I live at 6200' and am often higher than that. I follow you on the altitude is a factor as we battle reduced radiator, intercooler, oil cooler performance at altitude a lot. However on this I don't think the difference would be noticeable outside of controlled conditions. For reference, if it is cold in the van, below 40*F, the unit will maintain a heat sink temp of around 170*F and not derate to 30amps. Anything above that and it will reach the 185 and start to cycle, frequency dependent of ambient temps.

Here are my thoughts. I'm not complaining. The little unit dose the job, and even though I have criticisms for improvement, it checks most of the boxes of my wants in this project. I haven't been able to compare my unit to another to see if there is a difference. Some back of the envelope math has me thinking the unit is 75% efficient. Not thermally limited performance is a steady 60 amps in 45 amps out. I'm thinking it needs to dissipate around 250 watts from the heat sinks with fans. Based on the size of the heat sinks with 40mm fans trying to dissipate 250 watts seems like it's asking a lot.

I don't remember if I read that current is limited at 185*F or I just observed it from the remote panel. I might of just accepted it as you say 185 is pretty common. It doesn't seem to stress with this duty cycle, and may be intended to run as such, but I would prefer it have more of the full throttle is 80% of it's thermal capacity approach. It should also be noted for anyone purchasing that this is not a 60 amp out to your battery unit, it consumes 60 from the source and delivers, when full capacity, 45 amps out to the charged battery. So really the delivered current capacity, at max heat sink temps, is a duty cycle between 45Amps and 30Amps. When doing the math that isn't all that much lost watt hours of charge as long as the duty cycle isn't to long.
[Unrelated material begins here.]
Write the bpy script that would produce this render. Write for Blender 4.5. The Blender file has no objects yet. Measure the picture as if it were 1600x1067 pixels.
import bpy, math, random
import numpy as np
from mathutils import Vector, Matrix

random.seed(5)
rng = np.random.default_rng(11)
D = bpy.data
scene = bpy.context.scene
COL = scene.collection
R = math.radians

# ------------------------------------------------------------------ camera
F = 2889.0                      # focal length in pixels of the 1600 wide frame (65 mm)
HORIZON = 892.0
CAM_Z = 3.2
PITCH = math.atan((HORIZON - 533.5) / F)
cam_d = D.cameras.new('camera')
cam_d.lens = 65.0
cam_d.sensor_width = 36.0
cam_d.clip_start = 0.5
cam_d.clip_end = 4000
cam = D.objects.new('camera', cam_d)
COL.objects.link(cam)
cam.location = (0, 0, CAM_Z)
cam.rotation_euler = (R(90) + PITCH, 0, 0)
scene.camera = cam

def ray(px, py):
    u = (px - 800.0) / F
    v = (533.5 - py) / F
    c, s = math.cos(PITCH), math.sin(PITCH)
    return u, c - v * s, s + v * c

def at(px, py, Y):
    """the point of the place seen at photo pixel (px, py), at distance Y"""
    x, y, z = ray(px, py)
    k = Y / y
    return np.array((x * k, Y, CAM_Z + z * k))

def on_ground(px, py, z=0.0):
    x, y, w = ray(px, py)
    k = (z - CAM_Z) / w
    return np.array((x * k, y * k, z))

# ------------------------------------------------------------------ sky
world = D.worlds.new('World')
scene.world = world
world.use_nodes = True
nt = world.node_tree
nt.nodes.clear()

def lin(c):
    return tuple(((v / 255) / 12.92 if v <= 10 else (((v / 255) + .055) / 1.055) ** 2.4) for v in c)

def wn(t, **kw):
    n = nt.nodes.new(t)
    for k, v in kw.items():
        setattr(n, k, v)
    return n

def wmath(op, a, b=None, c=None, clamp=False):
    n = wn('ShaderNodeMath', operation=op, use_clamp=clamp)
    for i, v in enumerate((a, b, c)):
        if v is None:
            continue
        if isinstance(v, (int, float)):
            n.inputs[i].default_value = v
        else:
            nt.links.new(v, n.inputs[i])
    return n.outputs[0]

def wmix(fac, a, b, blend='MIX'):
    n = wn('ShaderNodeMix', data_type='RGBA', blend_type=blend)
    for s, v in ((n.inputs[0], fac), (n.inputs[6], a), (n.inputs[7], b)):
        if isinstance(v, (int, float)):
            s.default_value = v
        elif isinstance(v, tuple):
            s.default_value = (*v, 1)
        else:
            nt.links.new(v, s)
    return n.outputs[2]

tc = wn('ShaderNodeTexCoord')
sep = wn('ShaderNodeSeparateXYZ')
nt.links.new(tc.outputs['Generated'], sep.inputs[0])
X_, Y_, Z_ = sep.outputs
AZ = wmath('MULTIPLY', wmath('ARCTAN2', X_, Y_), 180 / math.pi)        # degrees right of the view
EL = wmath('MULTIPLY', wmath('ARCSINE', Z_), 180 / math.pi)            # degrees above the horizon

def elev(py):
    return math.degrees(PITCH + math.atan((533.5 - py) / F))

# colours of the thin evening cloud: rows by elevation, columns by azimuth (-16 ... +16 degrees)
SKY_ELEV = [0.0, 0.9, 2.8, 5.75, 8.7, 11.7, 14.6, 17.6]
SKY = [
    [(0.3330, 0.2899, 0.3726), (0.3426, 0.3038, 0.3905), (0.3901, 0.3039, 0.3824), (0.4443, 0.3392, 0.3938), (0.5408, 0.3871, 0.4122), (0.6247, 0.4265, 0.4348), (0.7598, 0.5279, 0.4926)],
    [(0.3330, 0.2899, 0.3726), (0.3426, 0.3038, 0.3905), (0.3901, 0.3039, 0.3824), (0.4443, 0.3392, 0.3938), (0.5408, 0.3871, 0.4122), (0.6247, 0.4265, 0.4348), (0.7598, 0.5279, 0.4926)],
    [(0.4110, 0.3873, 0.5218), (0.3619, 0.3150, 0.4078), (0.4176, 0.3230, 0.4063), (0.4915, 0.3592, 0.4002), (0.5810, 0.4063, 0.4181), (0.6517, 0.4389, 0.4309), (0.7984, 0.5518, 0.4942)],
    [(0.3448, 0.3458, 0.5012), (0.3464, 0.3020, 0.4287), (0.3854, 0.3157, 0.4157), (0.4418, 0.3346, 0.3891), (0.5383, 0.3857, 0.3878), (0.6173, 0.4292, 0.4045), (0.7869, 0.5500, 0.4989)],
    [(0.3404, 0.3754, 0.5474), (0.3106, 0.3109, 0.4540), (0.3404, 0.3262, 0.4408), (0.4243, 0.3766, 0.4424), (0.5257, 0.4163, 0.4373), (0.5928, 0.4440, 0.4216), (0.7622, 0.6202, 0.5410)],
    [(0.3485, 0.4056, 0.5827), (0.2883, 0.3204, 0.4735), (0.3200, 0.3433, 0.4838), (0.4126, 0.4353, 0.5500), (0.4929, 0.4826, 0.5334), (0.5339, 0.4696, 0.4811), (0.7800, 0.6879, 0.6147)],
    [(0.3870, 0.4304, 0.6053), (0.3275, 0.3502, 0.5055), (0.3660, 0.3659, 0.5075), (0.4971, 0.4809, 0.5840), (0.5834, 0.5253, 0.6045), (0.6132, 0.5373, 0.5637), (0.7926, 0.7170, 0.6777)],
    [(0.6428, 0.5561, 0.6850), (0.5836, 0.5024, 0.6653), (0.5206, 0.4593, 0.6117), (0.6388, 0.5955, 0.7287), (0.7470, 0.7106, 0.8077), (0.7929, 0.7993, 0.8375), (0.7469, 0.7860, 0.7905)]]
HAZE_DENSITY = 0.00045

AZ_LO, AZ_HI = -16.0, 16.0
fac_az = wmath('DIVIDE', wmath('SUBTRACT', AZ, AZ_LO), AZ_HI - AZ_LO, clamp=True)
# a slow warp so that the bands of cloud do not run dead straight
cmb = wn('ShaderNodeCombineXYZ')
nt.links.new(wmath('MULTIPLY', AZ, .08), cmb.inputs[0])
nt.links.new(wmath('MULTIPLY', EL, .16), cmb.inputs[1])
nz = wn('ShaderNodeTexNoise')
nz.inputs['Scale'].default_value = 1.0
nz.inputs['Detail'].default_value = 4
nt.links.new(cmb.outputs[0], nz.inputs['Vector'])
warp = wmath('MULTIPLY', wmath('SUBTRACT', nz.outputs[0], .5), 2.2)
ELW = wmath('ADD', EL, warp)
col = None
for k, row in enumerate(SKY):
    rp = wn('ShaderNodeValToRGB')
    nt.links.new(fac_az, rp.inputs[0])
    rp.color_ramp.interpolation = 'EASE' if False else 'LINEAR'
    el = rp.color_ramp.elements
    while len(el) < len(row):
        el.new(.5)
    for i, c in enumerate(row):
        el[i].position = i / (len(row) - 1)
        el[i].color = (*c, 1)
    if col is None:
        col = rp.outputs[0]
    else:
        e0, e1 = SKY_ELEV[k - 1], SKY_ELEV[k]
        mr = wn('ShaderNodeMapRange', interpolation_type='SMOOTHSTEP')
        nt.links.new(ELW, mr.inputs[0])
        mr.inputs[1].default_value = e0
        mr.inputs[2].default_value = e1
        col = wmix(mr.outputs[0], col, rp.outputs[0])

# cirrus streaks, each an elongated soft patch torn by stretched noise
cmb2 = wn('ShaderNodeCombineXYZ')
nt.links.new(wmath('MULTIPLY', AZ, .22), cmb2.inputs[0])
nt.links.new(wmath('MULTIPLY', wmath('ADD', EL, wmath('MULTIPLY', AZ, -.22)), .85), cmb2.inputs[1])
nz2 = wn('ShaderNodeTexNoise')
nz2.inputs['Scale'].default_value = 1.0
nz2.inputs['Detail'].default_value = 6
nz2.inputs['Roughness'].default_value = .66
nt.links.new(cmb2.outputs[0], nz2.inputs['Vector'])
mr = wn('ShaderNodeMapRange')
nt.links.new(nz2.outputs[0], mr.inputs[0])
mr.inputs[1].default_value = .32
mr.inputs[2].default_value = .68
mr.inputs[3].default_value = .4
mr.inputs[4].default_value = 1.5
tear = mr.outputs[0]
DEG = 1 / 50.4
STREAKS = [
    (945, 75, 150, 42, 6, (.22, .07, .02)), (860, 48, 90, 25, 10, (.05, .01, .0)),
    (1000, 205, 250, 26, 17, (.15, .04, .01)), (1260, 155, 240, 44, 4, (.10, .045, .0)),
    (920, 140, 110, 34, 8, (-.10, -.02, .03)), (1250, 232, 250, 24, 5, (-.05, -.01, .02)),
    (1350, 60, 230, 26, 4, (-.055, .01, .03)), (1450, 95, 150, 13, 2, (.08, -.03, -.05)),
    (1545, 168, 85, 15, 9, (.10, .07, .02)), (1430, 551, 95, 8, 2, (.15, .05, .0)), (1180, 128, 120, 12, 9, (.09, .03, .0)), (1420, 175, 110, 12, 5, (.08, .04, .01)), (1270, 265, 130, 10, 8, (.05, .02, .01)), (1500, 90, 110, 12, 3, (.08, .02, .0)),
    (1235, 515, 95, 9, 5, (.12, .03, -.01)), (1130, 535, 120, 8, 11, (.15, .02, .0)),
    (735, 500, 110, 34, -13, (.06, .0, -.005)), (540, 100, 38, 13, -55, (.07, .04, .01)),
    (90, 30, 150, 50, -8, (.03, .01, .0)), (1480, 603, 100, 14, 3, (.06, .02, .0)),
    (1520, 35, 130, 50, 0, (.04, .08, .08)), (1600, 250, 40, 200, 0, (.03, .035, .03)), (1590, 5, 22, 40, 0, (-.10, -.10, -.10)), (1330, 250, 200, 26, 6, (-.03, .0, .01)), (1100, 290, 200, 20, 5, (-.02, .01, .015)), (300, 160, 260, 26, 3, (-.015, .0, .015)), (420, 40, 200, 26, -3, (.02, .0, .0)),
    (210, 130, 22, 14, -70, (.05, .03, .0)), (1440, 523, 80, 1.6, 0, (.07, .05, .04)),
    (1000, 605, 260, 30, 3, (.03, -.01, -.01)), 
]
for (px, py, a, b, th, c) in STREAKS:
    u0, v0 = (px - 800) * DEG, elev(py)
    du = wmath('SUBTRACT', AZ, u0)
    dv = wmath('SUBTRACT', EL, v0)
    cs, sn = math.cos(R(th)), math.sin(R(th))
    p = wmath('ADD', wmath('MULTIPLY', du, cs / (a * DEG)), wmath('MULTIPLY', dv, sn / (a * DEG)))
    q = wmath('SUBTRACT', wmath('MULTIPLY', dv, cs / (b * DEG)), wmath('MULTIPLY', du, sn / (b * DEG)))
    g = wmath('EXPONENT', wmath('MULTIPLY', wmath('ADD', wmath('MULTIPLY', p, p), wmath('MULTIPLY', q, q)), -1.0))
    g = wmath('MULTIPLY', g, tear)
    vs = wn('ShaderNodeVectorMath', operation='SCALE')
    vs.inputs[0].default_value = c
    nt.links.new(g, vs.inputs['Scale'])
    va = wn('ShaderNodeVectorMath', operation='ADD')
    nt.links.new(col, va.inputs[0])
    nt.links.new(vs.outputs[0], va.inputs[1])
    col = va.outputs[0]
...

Note, the unit can be set to the 30amp output continuously which I have observed eliminates all heat issues and is capable of 100% duty cycle at 30Amps output.

Anyway, I feel I have hijacked Captain K's post. If this is a conversation we would like to continue I'll start a thread on my build and we can get as deep as we want over there.

- Eric

This could be of interest to those who are looking to convert. We can move this to another thread, but after frying 2 of my diodes in Baja hood up airing up a couple of vehicles, and rebuilding w/200a diodes, there is a sensitivity to thermal conditions. Alternator was a high output Ford (130a?). I seem to remember the compressor can draw >60a. Victron has an interesting video on alternator heat and at 1500rpm and 65a (at 3min) fried a "standard" alternator that survived at 3000rpm. They compare to a regulated Balmar. Point is, high current really creates heat, not just in the DC-DC converter. Sterling clearly states installation must be in an open air environment. Curious how you hot rod/cooled your Sterling. Apologies if this is a derail, but Sterling offers one of the highest output DC to DC converters, Victron, Renogy, and others are a bit lower ~30a...As an aside, the BIM has 15/35 a duty cycle, allowing full current when on, and at idle it didn't look like it took 15min to get to smoke. Driving is thermally kinder to all alternators. Also the BIM won't fully charge the LiFePO4 batts with a stock regulator, DC-DC buck will....The BIM costs less, but has drawbacks. Solar would help with a full charge.